Gaeta: la boa è davanti al porto. Ci dovrebbero essere sopra quattro bandiere da segnalazione, invece c’è un manico di scopa con qualche bandiera arrotolata intorno. Sa­rà la boa? Per non sbagliare viriamo la se­conda boa, uguale ma senza manico di scopa. Sono momenti terribili: un secondo di indecisione rappresenta quasi 40 metri per­duti, dieci secondi (un’inezia) sono quasi 400 metri, a queste velocità.

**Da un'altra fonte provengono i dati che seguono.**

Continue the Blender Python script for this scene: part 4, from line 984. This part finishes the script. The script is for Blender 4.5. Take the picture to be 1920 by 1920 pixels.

Ponza: le due scie che vedevamo di prua (Bonomi e De Angelis) non si vedono più. Saranno fermi o saranno ancora più avanti? In lontananza vediamo uno scafo fermo con i cofani aperti, il colore è chiaro ma non distinguiamo di più. Tiriamo su i piedi pop­pieri per andare più veloci. C’è un onda lun­ga che ci fa saltare in continuazione. 60 mi­glia Ponza-Capri: passa un’ora e Knocky mi indica l’orologio. Un’ora, 60 miglia, 60 nodi di velocità, dovremmo essere già a Capri. Conto le isole: Ventotene l’ho vista, Santo Stefano pure, può essere che non abbia vista Ischia che è la più grande? Alzo le braccia al cielo come per dire “che ne so io che veloci­tà stiamo facendo”, quelli credono che io voglia lavarmene le mani! Comincio ad ave­re paura: nella gara norvegese dell’8 luglio Knocky è andato a nuoto a terra a chiedere dov’era una boa da girare. Toccherà a me og­gi? Capri arriva giusta in tempo per esser superati in tromba da Tom Gentry. Passati i “faraglioni”, Gentry è sparito. O qui si fermano tutti o questa barca non è veloce come sembrava. Castel dell’Ovo: viriamo la boa in mezza ad una regata di FD sfiorandone un paio (mi giro ed uno si è rovesciato sull’on­da di scia). Puntiamo su Pozzuoli e tagliamo il traguardo. Saremo secondi, ci consoliamo. Invece scopriamo di essere quarti e solo la sera diventeremo terzi per la squa­lifica di De Angelis. Dovevano rompere tut­ti e una volta tanta non ha rotto nessuno.